▸ **What you need to do**: Print the lines of the listing below verbatim from its first line through the line bearing "K['stone'] = mat('grey_vent', (.26, .25, .24), .8, 0, .2, 6)". Any pictures are to be omitted.
━━ Available data
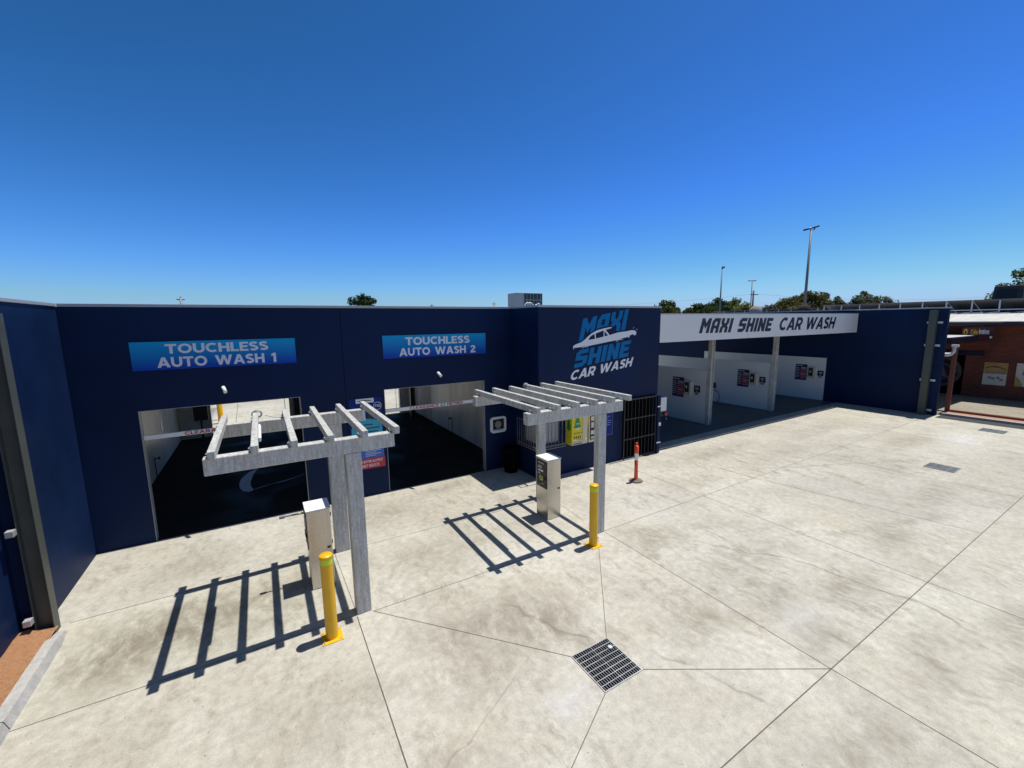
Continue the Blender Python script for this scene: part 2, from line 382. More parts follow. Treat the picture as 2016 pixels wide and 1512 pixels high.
K['green'] = mat('emblem_green', (.02, .28, .05), .45, 0, .05, 4)
K['vendyellow'] = mat('vend_yellow', (.74, .62, .015), .4, 0, .05, 4)
K['cream'] = mat('cream_metal', (.62, .56, .44), .4, .1, .05, 4)
K['blind'] = mat('pale_blind', (.42, .42, .43), .6, 0, .05, 4)
K['glass'] = mat('dark_glass', (.02, .022, .025), .12, 0, .05, 4)
K['pink'] = mat('poster_pink', (.55, .12, .15), .45, 0, .1, 5)
K['bark'] = mat('bark', (.12, .085, .06), .9, 0, .25, 4)
K['leafdark'] = leaf_mat('leaf_dark', (.012, .030, .012), (.055, .085, .025))
K['leafmid'] = leaf_mat('leaf_mid', (.025, .045, .014), (.10, .12, .035))
K['leaflime'] = leaf_mat('leaf_lime', (.06, .085, .014), (.20, .21, .04))
K['leafolive'] = leaf_mat('leaf_olive', (.035, .042, .016), (.13, .12, .045))
K['leafgrey'] = leaf_mat('leaf_grey', (.045, .058, .040), (.14, .15, .10))
K['polegrey'] = mat('pole_grey', (.20, .22, .23), .5, .3, .08, 2)
K['polewood'] = mat('pole_wood', (.10, .075, .055), .85, 0, .2, 3)
K['ventpale'] = mat('vent_pale', (.30, .27, .24), .95, 0, .25, 9, spec=.05)
K['ventdark'] = mat('vent_dark', (.055, .045, .042), .95, 0, .25, 9, spec=.05)
K['coolergrey'] = mat('cooler_grey', (.085, .08, .078), .8, 0, .1, 3, spec=.1)
K['casing'] = mat('casing_grey', (.52, .52, .50), .6, 0, .08, 3)
K['stone'] = mat('grey_vent', (.26, .25, .24), .8, 0, .2, 6)

# ---------------------------------------------------------------- lettering
_tc = {}
def text_geom(s, bold=0.02, space=1.0):
    k = (s, bold, space)
    if k not in _tc:
        cu = bpy.data.curves.new('t', 'FONT'); cu.body = s; cu.offset = bold; cu.resolution_u = 4; cu.space_character = space
        ob = bpy.data.objects.new('t', cu); C.objects.link(ob)
        dg = bpy.context.evaluated_depsgraph_get(); me = bpy.data.meshes.new_from_object(ob.evaluated_get(dg))
        vs = [(v.co.x, v.co.y) for v in me.vertices]; fs = [tuple(p.vertices) for p in me.polygons]
        bpy.data.objects.remove(ob); bpy.data.curves.remove(cu); bpy.data.meshes.remove(me)
        x0 = min(a for a, _ in vs); x1 = max(a for a, _ in vs); y0 = min(c for _, c in vs); y1 = max(c for _, c in vs)
        _tc[k] = ([((a - x0) / (x1 - x0), (c - y0) / (y1 - y0)) for a, c in vs], fs)
    return _tc[k]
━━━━
▸ **Complete answer**:
Continue the Blender Python script for this scene: part 2, from line 382. More parts follow. Treat the picture as 2016 pixels wide and 1512 pixels high.
K['green'] = mat('emblem_green', (.02, .28, .05), .45, 0, .05, 4)
K['vendyellow'] = mat('vend_yellow', (.74, .62, .015), .4, 0, .05, 4)
K['cream'] = mat('cream_metal', (.62, .56, .44), .4, .1, .05, 4)
K['blind'] = mat('pale_blind', (.42, .42, .43), .6, 0, .05, 4)
K['glass'] = mat('dark_glass', (.02, .022, .025), .12, 0, .05, 4)
K['pink'] = mat('poster_pink', (.55, .12, .15), .45, 0, .1, 5)
K['bark'] = mat('bark', (.12, .085, .06), .9, 0, .25, 4)
K['leafdark'] = leaf_mat('leaf_dark', (.012, .030, .012), (.055, .085, .025))
K['leafmid'] = leaf_mat('leaf_mid', (.025, .045, .014), (.10, .12, .035))
K['leaflime'] = leaf_mat('leaf_lime', (.06, .085, .014), (.20, .21, .04))
K['leafolive'] = leaf_mat('leaf_olive', (.035, .042, .016), (.13, .12, .045))
K['leafgrey'] = leaf_mat('leaf_grey', (.045, .058, .040), (.14, .15, .10))
K['polegrey'] = mat('pole_grey', (.20, .22, .23), .5, .3, .08, 2)
K['polewood'] = mat('pole_wood', (.10, .075, .055), .85, 0, .2, 3)
K['ventpale'] = mat('vent_pale', (.30, .27, .24), .95, 0, .25, 9, spec=.05)
K['ventdark'] = mat('vent_dark', (.055, .045, .042), .95, 0, .25, 9, spec=.05)
K['coolergrey'] = mat('cooler_grey', (.085, .08, .078), .8, 0, .1, 3, spec=.1)
K['casing'] = mat('casing_grey', (.52, .52, .50), .6, 0, .08, 3)
K['stone'] = mat('grey_vent', (.26, .25, .24), .8, 0, .2, 6)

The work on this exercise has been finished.